Hofesh Shechter, chorégraphe israélien acclamé par la presse britannique et coup de cœur de la saison « Danse Danse » de 2009, refaisait son apparition sur la scène du théâtre Maisonneuve avec sa nouvelle œuvre, Political Mother, au son des violons. Quand la scène s’illumine, un samouraï agenouillé au centre de la scène se fait harakiri. La musique est lente, presque langoureuse, mais cela ne dure pas. En un clin d’œil, la scène se transforme et Political Mother nous apparaît dans toute sa splendeur. 

Dans cette pièce, la musique, créée elle aussi entièrement par Hofesh Shechter, se partage également l’attention des spectateurs avec la chorégraphie. « Je m’imagine dans une quelconque ville déserte, en fin d’après-midi, en compagnie d’un groupe de vieux musiciens égyptiens […] une cigarette pendue aux lèvres pendant qu’ils jouent […]. Je pense à des unissons qui nous emportent comme des grandes vagues », explique Hofesh Shechter dans son avant-propos. Pourtant ce n’est pas une ville déserte où règnent le calme et l’ordre, c’en est une où la peur et la discorde l’emportent.
Roulement de tambour, militaire, voire violent. Harmonie et discorde de quatre guitares électriques. Discours cacophonique, incompréhensible et agressif d’un dictateur surplombant la scène depuis son estrade haute de plusieurs mètres. En moins de quelques secondes, la musique nous accapare, nous englobe, mais ce n’est pas pour dire quelle plaira à tous.
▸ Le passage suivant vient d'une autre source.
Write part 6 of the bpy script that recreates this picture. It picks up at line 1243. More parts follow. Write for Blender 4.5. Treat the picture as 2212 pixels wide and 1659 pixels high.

Très forte et rythmée, elle rappelle ce bon vieux « Métal » si peu apprécié de la gent bourgeoise fréquentant habituellement les spectacles de la Place des Arts. La pièce en tant que telle cherche à nous faire sortir de notre confort. 

Le message, bien qu’il soit libre à l’interprétation, fait ressortir une très grande impression de violence, que ce soit dans la musique ou dans les mouvements. Mouvements saccadés, désarticulés, mais d’une fluidité… Regards bas, regards vides. Un peu comme des pantins disloqués, physiquement et psychologiquement, des fous dans un asile, les danseurs se déplacent dans l’espace dans de grands mouvements d’ensemble qui nous rappellent ceux d’un être à qui on aurait retiré toute capacité de réflexion, d’autodétermination. Comme nous le dit Sam Coren, l’un des danseurs, lors de la séance de questions à la fin du spectacle, « danser du Shechter, c’est plus que simplement bouger son corps et avoir de la technique, c’est être capable de lier nos mouvements à nos émotions et à la musique, et de vivre à l’intérieur d’eux ».
Lorsque Bruno Guillore, directeur de répétitions, demande quelle est notre interprétation personnelle du spectacle, peu osent répondre. Mais, étrangement, tout au long du spectacle l’impression de se retrouver prisonnier d’un univers dévasté, défiguré, nous prend à la gorge et ne nous quitte qu’après avoir entendu les dernières notes de la pièce de Joni Mitchell qui clot le spectacle.